Вся Венеция уже знала экстравагантного лорда, на челе которого были написаны мрачные преступления. Рассказывали, как он ночью в парадном костюме прыгал в гондолу в поисках случайных удовольствий, держа факел, чтобы освещать весла гондольеров. Дворец, по признанию Байрона, действительно повидал всякое, но во всем этом не было истинных чувств, а женщины собственными уловками или ухищрениями своих матерей вытягивали из него немалые деньги и драгоценности. В Англии о его распутстве было хорошо известно. В письме, адресованном сразу Хобхаузу и Дугласу Киннерду, он перечислял имена: «Тарушелли, Да Мости, Спинеда, Лотти, Риццато, Элеанора, Карлотта, Джульетта, Альвизи, Замбьери, Элеанора да Бецци (любовница неаполитанского короля Джиаккино, во всяком случае, одна из любовниц), Терезина из Маццурати, Глеттенхаймер и ее сестра, Луиджа и ее мать, Форнаретта, Санта, Калигари, Портьера, статистка из Болоньи, Тентора и ее сестра — cum multis aliis[64]. Некоторые из них — графини, другие — жены сапожников; некоторые — аристократки, другие из средних классов или простолюдинки. И все они — шлюхи».
Продолжая свой «Путь повесы», он страдал от приступов головокружения, «рассеянного ревматизма», сифилиса, гонореи, отвращения к самому себе и, как ни удивительно, находил время, чтобы писать, даже при том, что, как он признавался Меррею, творчество для него было похоже на опорожнение кишечника и сопровождалось сильной болью. Американский литературный критик Джордж Стайнер заметил, что Венеция для Байрона стала тем же, что Рим для Корнеля, — он ощутил свободу и «воспарил на крыльях воображения». Байрон писал с яростью быка, которого гонят в хлев, — состояние, сопряженное с метаниями из стороны в сторону и попытками поднять кого-нибудь на рога.

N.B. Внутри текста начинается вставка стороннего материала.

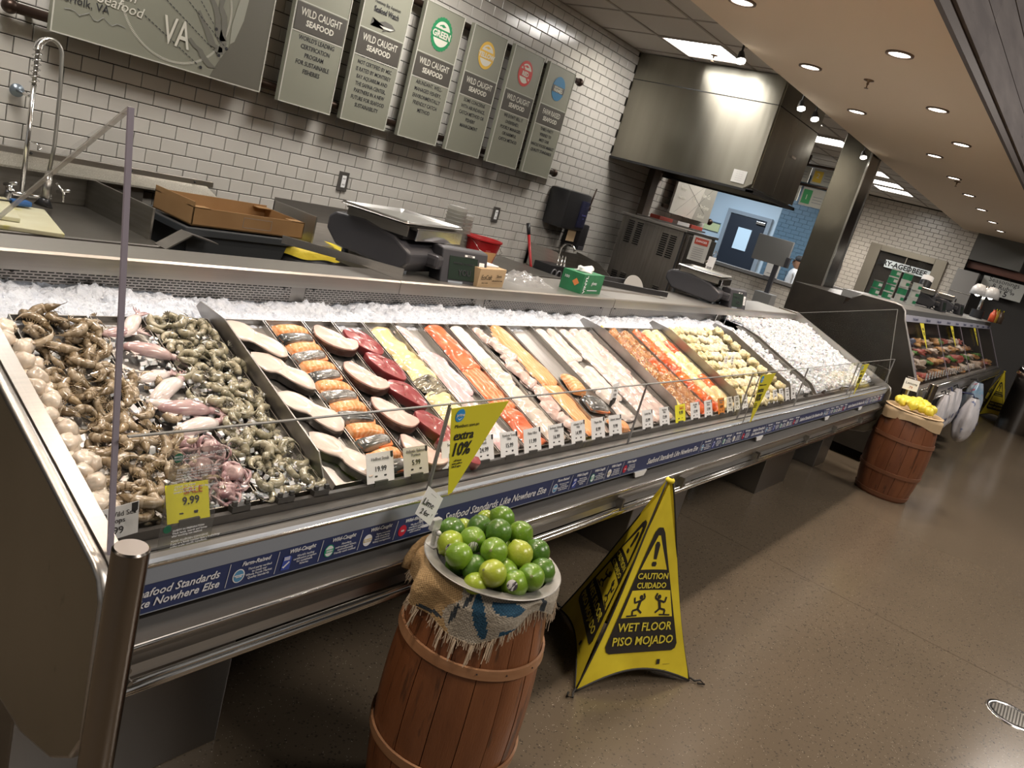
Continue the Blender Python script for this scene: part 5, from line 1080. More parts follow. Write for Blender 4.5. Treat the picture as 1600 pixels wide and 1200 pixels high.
# bollards
BOL = M('bollard_steel', (.27, .25, .23), .22, 1, bump=(40, .10, .001), stretch=(1, 1, 30))
for k, (x, y, h, r, lab) in enumerate(((.588, .962, .99, .0265, 'brushed steel bollard beside the near end of the counter'), (7.42, 1.06, .93, .038, 'steel bollard behind the lemon barrel at the counter end'), (7.80, .925, .90, .038, 'steel bollard in front of the meat case corner'))):
    t = thing('bollard', lab, 'bollard', (x, y, 0), 'steel bollards')
    MB().lathe([(r, 0), (r, h - .003), (r - .003, h)], (x, y, 0), 40).build('post', BOL, t, 'auto'); MB().lathe([(r - .003, h), (0, h)], (x, y, 0), 40).build('cap', M('bollard_cap', (.32, .29, .27), .5, .8), t)
    MB().lathe([(r + .02, 0), (r + .02, .006), (r, .008)], (x, y, 0), 32).build('base_ring', BOL, t, True)

# pop-up wet floor cones
SY = M('cone_fabric', (.80, .66, .035), .58, var=(5, (.60, .47, .02), None), bump=(9, .35, .006)); PIPE = M('cone_piping', (.02, .018, .015), .6)
PR = M('cone_print', (.020, .017, .014), .6); YT = M('cone_lettering', (.66, .56, .05), .6)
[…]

Поэма «Беппо» («эксперимент в сфере комической поэзии») появилась на свет в 1817 году. Она изображала Венецию как «средоточие разврата». Байрон пишет о женщине, спокойно живущей со своим любовником, когда к ней внезапно возвращается муж, которого она считала утонувшим. Эту историю Байрону рассказал муж одной из его любовниц. Живая и многоликая, поэма буквально пестрела «яростными политическими выпадами» и стала предшественницей «Дон Жуана», его шедевра, которому Шелли предрекал судьбу величайшего поэтического произведения на английском языке со времен «Потерянного рая» Мильтона. «Дон Жуан» показал разительное отличие творчества Байрона от его соперников с их чувствительностью — «серебряной музыки» Шелли, «целительных крыльев» Кольриджа, «диких, пустынных холмов» Вордсворта и более всего от Китса, к которому Байрон испытывал особую неприязнь, отрицая его поэтические принципы и неудержимый эгоизм. Китс, со своей стороны, в «Падении Гипериона» утверждал, что лирика Байрона фальшива, а сам Байрон — «небрежный забияка, пишущий напыщенные, скверные стихи».